A similar notion is echoed in a short video clip that I have seen on numerous occasions when visiting a Mormon temple open house, including the South Jordan temple that was recently open to the pubic after being remodeled. Here, Mormon Apostle Jeffrey R. Holland says, “I don’t know how to speak about heaven in the traditional, lovely, paradisaical, beauty that we speak of heaven – I wouldn’t know how to speak of heaven without my wife, my children. It would, it would not be heaven for me.” It wouldn’t be heaven for him? Though I personally hope that all of my friends and loved ones will be with me in eternity, I can’t imagine heaven being bleak, or any less a heaven, as long as Jesus is there. If a Mormon can’t share that expectation, it could be that they don’t have the same relationship we as Christians have with our Savior.

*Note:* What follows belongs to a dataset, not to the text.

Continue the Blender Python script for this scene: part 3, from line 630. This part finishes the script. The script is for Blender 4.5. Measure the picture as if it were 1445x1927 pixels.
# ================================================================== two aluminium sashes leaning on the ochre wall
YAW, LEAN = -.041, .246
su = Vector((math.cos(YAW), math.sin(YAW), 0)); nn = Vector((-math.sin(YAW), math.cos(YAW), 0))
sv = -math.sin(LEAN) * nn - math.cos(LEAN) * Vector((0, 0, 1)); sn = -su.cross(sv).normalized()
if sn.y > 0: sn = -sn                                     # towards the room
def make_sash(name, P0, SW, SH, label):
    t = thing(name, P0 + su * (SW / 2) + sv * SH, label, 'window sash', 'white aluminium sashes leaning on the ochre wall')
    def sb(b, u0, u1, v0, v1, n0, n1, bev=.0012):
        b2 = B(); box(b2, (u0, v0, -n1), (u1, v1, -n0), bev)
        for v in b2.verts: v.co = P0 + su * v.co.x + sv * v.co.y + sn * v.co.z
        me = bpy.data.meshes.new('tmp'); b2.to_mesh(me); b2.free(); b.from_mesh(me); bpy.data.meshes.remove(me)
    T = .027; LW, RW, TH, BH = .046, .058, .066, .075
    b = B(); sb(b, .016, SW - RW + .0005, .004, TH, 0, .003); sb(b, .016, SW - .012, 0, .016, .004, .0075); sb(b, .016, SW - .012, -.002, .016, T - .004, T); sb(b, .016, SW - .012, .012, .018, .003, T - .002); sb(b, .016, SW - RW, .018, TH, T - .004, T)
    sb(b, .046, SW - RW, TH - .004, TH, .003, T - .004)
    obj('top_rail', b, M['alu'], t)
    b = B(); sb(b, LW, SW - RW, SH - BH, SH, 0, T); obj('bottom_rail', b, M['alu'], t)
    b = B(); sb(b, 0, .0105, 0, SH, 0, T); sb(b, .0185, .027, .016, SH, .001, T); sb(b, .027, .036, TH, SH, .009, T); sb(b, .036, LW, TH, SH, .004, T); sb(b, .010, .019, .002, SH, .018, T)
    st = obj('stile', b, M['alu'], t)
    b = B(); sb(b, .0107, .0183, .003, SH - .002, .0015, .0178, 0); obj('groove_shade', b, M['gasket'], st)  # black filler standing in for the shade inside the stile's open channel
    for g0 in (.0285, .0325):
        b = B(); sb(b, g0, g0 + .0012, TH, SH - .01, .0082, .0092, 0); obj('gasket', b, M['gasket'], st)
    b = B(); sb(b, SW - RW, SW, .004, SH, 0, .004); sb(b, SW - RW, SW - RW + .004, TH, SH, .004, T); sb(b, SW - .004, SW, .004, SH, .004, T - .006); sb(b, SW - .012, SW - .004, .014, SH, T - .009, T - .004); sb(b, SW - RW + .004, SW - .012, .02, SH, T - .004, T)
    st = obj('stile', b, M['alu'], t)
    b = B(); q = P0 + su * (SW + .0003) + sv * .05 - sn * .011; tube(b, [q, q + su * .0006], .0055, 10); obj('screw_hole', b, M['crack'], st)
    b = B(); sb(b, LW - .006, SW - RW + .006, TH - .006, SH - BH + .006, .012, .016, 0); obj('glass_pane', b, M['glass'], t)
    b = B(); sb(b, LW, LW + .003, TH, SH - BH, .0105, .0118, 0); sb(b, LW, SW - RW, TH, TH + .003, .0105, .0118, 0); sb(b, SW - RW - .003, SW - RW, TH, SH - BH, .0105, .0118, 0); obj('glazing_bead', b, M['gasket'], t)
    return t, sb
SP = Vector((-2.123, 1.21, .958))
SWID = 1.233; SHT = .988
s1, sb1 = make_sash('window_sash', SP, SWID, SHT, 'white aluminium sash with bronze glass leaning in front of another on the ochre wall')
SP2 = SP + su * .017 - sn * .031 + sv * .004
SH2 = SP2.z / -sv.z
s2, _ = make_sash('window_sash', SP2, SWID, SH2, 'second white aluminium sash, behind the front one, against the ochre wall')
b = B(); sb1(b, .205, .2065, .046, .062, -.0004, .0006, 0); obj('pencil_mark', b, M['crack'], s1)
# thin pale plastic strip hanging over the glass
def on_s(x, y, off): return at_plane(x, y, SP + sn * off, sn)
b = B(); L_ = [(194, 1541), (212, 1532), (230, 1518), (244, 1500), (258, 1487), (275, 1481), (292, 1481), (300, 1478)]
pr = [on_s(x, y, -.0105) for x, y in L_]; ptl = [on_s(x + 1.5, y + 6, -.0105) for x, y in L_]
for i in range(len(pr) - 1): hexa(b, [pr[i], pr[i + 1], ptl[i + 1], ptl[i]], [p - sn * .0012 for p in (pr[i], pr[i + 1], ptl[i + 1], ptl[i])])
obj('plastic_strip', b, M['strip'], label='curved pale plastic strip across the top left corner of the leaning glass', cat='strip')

It seems that if heavenly happiness is predicated on the presence of another human, a Mormon could be in for a disappointing hereafter. What if their spouse or loved one didn’t meet the high bar of “celestial law” due to some secret or unconfessed sin, or inability to be “truly repentant” as defined by Mormonism? In such cases the loved one would be assigned, not to the celestial kingdom where they are promised to be united with family members, but rather to a lower level, such as the terrestrial or telestial kingdom where family togetherness is not at all promised within a Mormon context.

And what about spouses who were married to men like current President Russell M. Nelson and his counselor Dallin H. Oaks? After the deaths of their first wives, both men were sealed for eternity to other women. A Mormon may assume that the deceased Dantzel White Nelson and June Dixon Oaks might not find this troubling, but can we be sure that other Mormon women in the same situation would be so accommodating? Will “heaven be heaven” if they must move over and share their spouse with another woman for eternity?

False religions do tend to distort what God originally intended.